Correct Interpretation of Habakkuk


My question lies in the correct interpretation of Habakkuk chapter 2 verse 4 as it is written in original Hebrew. I do not know Hebrew, and I go to Church, but I question many things, and I know that the law and prophets are not to be abolished. Therefore I question many things that Paul writes. I say this just to introduce why I have trouble understanding exactly what the Lord intends the reader to understand in Habakkuk’s vision.
In my NKJV bible chapter 2 verse 4 goes as following “Behold the proud, His soul is not upright in him; But the just shall live by his faith.” It is then followed by “Indeed, because he transgresses by wine, He is a proud man.
When I read this, I find it open to the interpretation that the Lord is not creating a juxtaposition between the Just and the faith of the Proud Man, but rather combining them together and stating the Just people in the times nearing the end are following a false prophet – the Proud Man. Obviously this has serious implications for Christianity if it is true, as Paul identifies with the Just in this passage and therefore all who follow him are subject to this warning.
I do not know the original Hebrew though, and so I wonder if this interpretation is possible, correct, or incorrect in the eyes of a Rabbi, based on the original text without any translation.
Thank you!



  1. The original Hebrew translates as follows:
    Verse 4 – Behold, his soul is defiant; it is unsettled in him. But the righteous person shall live through his faith.
    Verse 5 – The [man of] wine also acts treacherously; he is an arrogant man and does not stay at home. He has widened his soul like the grave and, like death, he is not satisfied. He gathered unto himself all the nations and assembled unto himself all the peoples.

    The “defiant” one in verse four is Nebuchadnezzar, the Babylonian ruler. He is never satisfied with what he has and devours everything that stands in his way. But the righteous person is not moved by Nebuchadnezzar’s grandeur and his strength. Rather, the righteous person lives steadfast in his faith that everything is being dictated by God.

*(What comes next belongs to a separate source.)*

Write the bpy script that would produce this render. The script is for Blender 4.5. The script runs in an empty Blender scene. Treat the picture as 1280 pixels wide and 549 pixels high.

    According to the Rabbis, verse number five is depicting the fall of the Babylonian empire.
    The “man of wine” is a reference to Belshazzar – Nebuchadnezzar’s grandson – who desecrated the holy vessels from the Temple in Jerusalem whilst he was drunk. he is arrogant and he did not recognize the enormity of his sin. Instead of staying at home and trying to repent he went out to conquer more nations which ended in his death.
    “He ahs widened his soul like the grave” is referring back to Nebuchadnezzar. Nebuchadnezzar was so debauched and degenerate that, in the end, nothing satisfied him.